26 Jan 2020

25 years: Helga Rabl-Stadler about her first day of work as Salzburg Festival President on 26 Jan 1995

Full of energy, curiosity and happy anticipation, I walked into the Großes Festspielhaus on 26 January 1995 to start what I consider the greatest job in the world. The solid wooden door to my office bore brass letters spelling “Präsident”.

What would be more logical, I naively thought, than to simply add an “i” and an “n” to visualize that for the first time, a woman had been appointed to this important office. Not everyone agreed. “Who knows if it’s worth it, she’s unlikely to last long,” the grapevine said. In view of this, the fact that I am now celebrating my 25-year anniversary in this position does give me some satisfaction.

Speaking of anniversaries: I started working at the Festival in 1995, the year of its 75th anniversary, giving my first speech with some inner trepidation. I will take my leave of the Festival on 31 December 2020, after the centenary has concluded.

Today, we do have women in leading positions. Bettina Hering is our director of drama.
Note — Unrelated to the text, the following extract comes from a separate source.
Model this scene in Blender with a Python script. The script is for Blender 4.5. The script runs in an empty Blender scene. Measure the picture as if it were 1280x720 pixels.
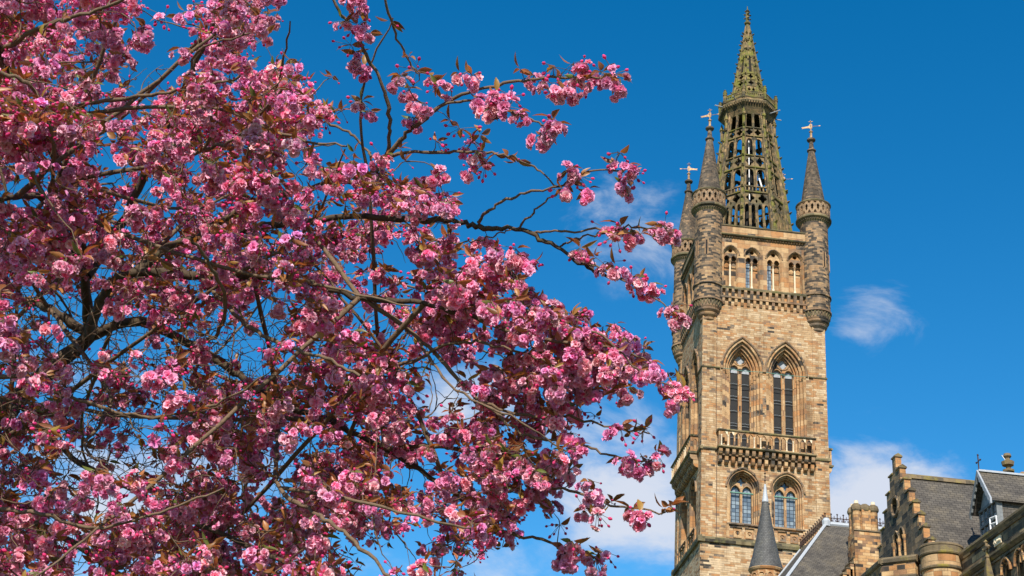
import bpy, math, random
import numpy as np
from mathutils import Vector, Matrix
from mathutils.geometry import tessellate_polygon
PI = math.pi
R = math.radians
rnd = random.Random(7)
scn = bpy.context.scene
C = scn.collection

# ------------------------------------------------------------------ camera
FPX = 1747.9                                   # focal length in pixels of a 1280 px wide picture
PITCH, ROLL, YAW = R(26.98), R(4.68), R(3.14)
CAM = Vector((-31.214, -125.818, 1.6))
fw = Vector((math.sin(YAW)*math.cos(PITCH), math.cos(YAW)*math.cos(PITCH), math.sin(PITCH)))
_r = Vector((math.cos(YAW), -math.sin(YAW), 0)); _u = _r.cross(fw)
rt = _r*math.cos(ROLL) + _u*math.sin(ROLL)
up = -_r*math.sin(ROLL) + _u*math.cos(ROLL)
cd = bpy.data.cameras.new('camera'); cam = bpy.data.objects.new('camera', cd); C.objects.link(cam)
M4 = Matrix((rt, up, -fw)).transposed().to_4x4(); M4.translation = CAM
cam.matrix_world = M4
cd.sensor_width = 36; cd.lens = 36*FPX/1280; cd.clip_start = 0.1; cd.clip_end = 20000
scn.camera = cam
def ray(px, py):
    return (fw + rt*((px-640)/FPX) - up*((py-360)/FPX)).normalized()
def at(px, py, dist):
    return CAM + ray(px, py)*dist
def onplane(px, py, axis, v):
    d = ray(px, py); return CAM + d*((v-CAM[axis])/d[axis])

# ------------------------------------------------------------------ light
SUN_AZ, SUN_EL = R(-13), R(41)                 # sun stands behind the camera, a little to the left
to_sun = Vector((math.sin(SUN_AZ)*math.cos(SUN_EL), -math.cos(SUN_AZ)*math.cos(SUN_EL), math.sin(SUN_EL)))
sd = bpy.data.lights.new('sun', 'SUN'); sun = bpy.data.objects.new('sun', sd); C.objects.link(sun)
sd.energy = 5.0; sd.angle = R(0.5); sd.color = (1.0, 0.93, 0.83)
sun.rotation_euler = to_sun.to_track_quat('Z', 'Y').to_euler()
scn.view_settings.view_transform = 'Standard'; scn.view_settings.look = 'None'
scn.view_settings.exposure = 0.56; scn.cycles.max_bounces = 14; scn.cycles.diffuse_bounces = 8; scn.view_settings.gamma = 1; scn.view_settings.use_curve_mapping = False

w = bpy.data.worlds.new('World'); scn.world = w; w.use_nodes = True
nt = w.node_tree; N = nt.nodes; L = nt.links; N.clear()
def nn(t, **k):
    n = N.new(t)
    for a, b in k.items(): setattr(n, a, b)
    return n
sky = nn('ShaderNodeTexSky'); sky.sky_type = 'NISHITA'; sky.sun_disc = False
sky.sun_elevation = SUN_EL; sky.sun_rotation = math.atan2(to_sun.x, to_sun.y)
sky.air_density = 1.0; sky.dust_density = 0.35; sky.ozone_density = 3.0; sky.altitude = 0
hs = nn('ShaderNodeHueSaturation'); hs.inputs['Saturation'].default_value = 1.41; hs.inputs['Hue'].default_value = .495; hs.inputs['Value'].default_value = 1.12
L.new(sky.outputs[0], hs.inputs['Color'])
tc = nn('ShaderNodeTexCoord')
geo = nn('ShaderNodeVectorMath', operation='NORMALIZE'); L.new(tc.outputs['Generated'], geo.inputs[0])
nz = nn('ShaderNodeTexNoise'); nz.inputs['Scale'].default_value = 13; nz.inputs['Detail'].default_value = 12
nz.inputs['Roughness'].default_value = 0.62; nz.inputs['Distortion'].default_value = 0.5
mpc = nn('ShaderNodeMapping'); mpc.inputs['Rotation'].default_value = (0, .3, 0); mpc.inputs['Scale'].default_value = (.8, 1, 1.5); L.new(geo.outputs[0], mpc.inputs[0]); L.new(mpc.outputs[0], nz.inputs['Vector'])
def cloud(px, py, rx, ry, amp):
    """one cloud bank in the direction (px, py): an ellipse on the sky dome, broken up by noise"""
    d = ray(px, py)
    e = Vector((d.y, -d.x, 0)).normalized(); n_ = e.cross(d)
    a = nn('ShaderNodeVectorMath', operation='DOT_PRODUCT'); L.new(geo.outputs[0], a.inputs[0]); a.inputs[1].default_value = e/(rx/FPX)
    b = nn('ShaderNodeVectorMath', operation='DOT_PRODUCT'); L.new(geo.outputs[0], b.inputs[0]); b.inputs[1].default_value = n_/(ry/FPX)
    f = nn('ShaderNodeVectorMath', operation='DOT_PRODUCT'); L.new(geo.outputs[0], f.inputs[0]); f.inputs[1].default_value = d
    cxy = nn('ShaderNodeCombineXYZ'); L.new(a.outputs['Value'], cxy.inputs[0]); L.new(b.outputs['Value'], cxy.inputs[1])
    ln = nn('ShaderNodeVectorMath', operation='LENGTH'); L.new(cxy.outputs[0], ln.inputs[0])
    m = nn('ShaderNodeMapRange'); m.interpolation_type = 'SMOOTHSTEP'
    m.inputs[1].default_value = 0.0; m.inputs[2].default_value = 1.6; m.inputs[3].default_value = amp; m.inputs[4].default_value = 0
    L.new(ln.outputs['Value'], m.inputs[0])
    g = nn('ShaderNodeMath', operation='GREATER_THAN'); L.new(f.outputs['Value'], g.inputs[0]); g.inputs[1].default_value = 0
    o = nn('ShaderNodeMath', operation='MULTIPLY'); L.new(m.outputs[0], o.inputs[0]); L.new(g.outputs[0], o.inputs[1])
    return o.outputs[0]
acc = None
for cl in ((1090, 640, 130, 95, 1.35), (1060, 590, 60, 45, .9), (1160, 610, 80, 50, .7), (1088, 388, 92, 54, .92), (1128, 372, 42, 24, .7), (785, 290, 110, 90, .82), (590, 500, 130, 60, .8),
           (800, 640, 150, 95, 1.25), (730, 545, 110, 70, .95), (1205, 515, 70, 28, .5), (1262, 530, 60, 32, .62), (640, 690, 200, 60, .6),
           (200, 640, 260, 120, .9), (-300, 600, 250, 110, 1.0), (1700, 640, 300, 120, 1.1), (2300, 300, 200, 90, .9), (-900, 400, 300, 100, 1.), (120, 470, 130, 50, .5), (300,600,160,80,.6)):
    s_ = cloud(*cl)
    if acc is None: acc = s_
    else:
        m_ = nn('ShaderNodeMath', operation='MAXIMUM'); L.new(acc, m_.inputs[0]); L.new(s_, m_.inputs[1]); acc = m_.outputs[0]
sub = nn('ShaderNodeMath', operation='MULTIPLY_ADD'); L.new(nz.outputs['Fac'], sub.inputs[0]); sub.inputs[1].default_value = 2.6; sub.inputs[2].default_value = -1.66
ad = nn('ShaderNodeMath', operation='ADD'); L.new(sub.outputs[0], ad.inputs[0]); L.new(acc, ad.inputs[1])
pos = nn('ShaderNodeMapRange'); pos.interpolation_type = 'SMOOTHSTEP'; pos.inputs[1].default_value = 0.0; pos.inputs[2].default_value = 0.95
L.new(ad.outputs[0], pos.inputs[0])
cm = nn('ShaderNodeMath', operation='MULTIPLY'); L.new(pos.outputs[0], cm.inputs[0])
am = nn('ShaderNodeMath', operation='MINIMUM'); L.new(acc, am.inputs[0]); am.inputs[1].default_value = 0.9
amm = nn('ShaderNodeMapRange'); amm.inputs[2].default_value = .55; amm.inputs[4].default_value = .93; L.new(am.outputs[0], amm.inputs[0]); L.new(amm.outputs[0], cm.inputs[1])
mx = nn('ShaderNodeMixRGB'); mx.inputs[2].default_value = (4.9, 5.2, 5.9, 1)
L.new(cm.outputs[0], mx.inputs[0]); L.new(hs.outputs[0], mx.inputs[1])
bg = nn('ShaderNodeBackground'); bg.inputs['Strength'].default_value = 0.1
L.new(mx.outputs[0], bg.inputs[0])
wo = nn('ShaderNodeOutputWorld'); L.new(bg.outputs[0], wo.inputs[0])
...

For the first time in Festival history, the important personnel department is in the hands of a woman, Solveig Eckert. And I am particularly pleased to see female artists play an ever-greater role in the Festival’s creative teams. Let me offer a few examples:
The wonderful, incomparable Cecilia Bartoli is the inspiring artistic director of our Whitsun Festival. I can’t wait to see this year’s Don Pasquale, in which she makes her role debut as Norina. Joana Mallwitz is the first woman to conduct an opera at the Salzburg Festival – a development long overdue, in my opinion. Between Lydia Steier and her, our Zauberflöte is firmly in female hands. And the fact that director Karin Henkel has cast the supervillain Richard III with the great Lina Beckmann promises extra artistic tension on stage.

I am delighted that the Festival has become more female during my tenure. I hope that my professional life has encouraged other women to reach for positions formerly viewed as a male birthright.